Photocatalytic oxidation degradability of ammonia–nitrogen and Ni/Co ammonia complexes in ternary precursor wastewater by constructing MoS2/g-C3N4 heterojunction: Performance and mechanism

Abstract

In this study, MoS2/g-C3N4 heterojunction photocatalysts were fabricated in order to treat ammonia–nitrogen wastewater resulting from the production of ternary cathode material precursors used in the manufacture of lithium-ion batteries. The catalysts were characterized by scanning electron microscopy (SEM), X-ray diffraction (XRD), N2 adsorption–desorption test, UV–Vis diffuse reflectance spectra (UV–Vis DRS), Fourier-transform infrared spectroscopy (FT-IR Nicolet 6700), energy dispersive X-ray spectroscopy (EDS), and X-ray photoelectron spectroscopy (XPS). The catalytic efficiency of the catalysts on ammonia–nitrogen and Ni/Co ammonia complexes in the wastewater was investigated by varying MoS2 doping, catalyst dose, adsorption duration, and photocatalysis duration.
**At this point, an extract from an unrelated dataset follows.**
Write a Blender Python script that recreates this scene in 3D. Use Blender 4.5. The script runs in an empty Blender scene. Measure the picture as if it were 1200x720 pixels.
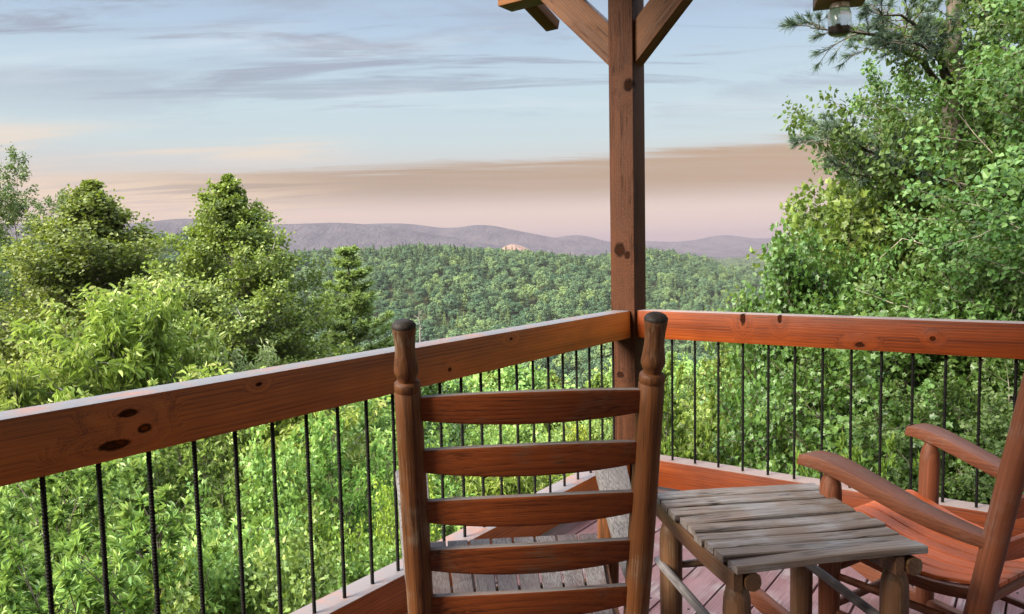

The results showed 2.0 g/L of MoS2/g-C3N4-1 wt% (photocatalyst with a content of 1 wt% MoS2) has the best photocatalytic efficiency. A degradation efficiency of 87.52 % for ammonia–nitrogen, 98.34 % for nickel and 97.80 % for cobalt was reached after one hour of dark adsorption and four hours of illumination. EDS and XPS analysis revealed that Ni2+/Ni3+ and Co2+/Co3+ were adsorbed from the solution onto the catalyst surface, and that NH4+/NH3 was converted into NO3− and N2.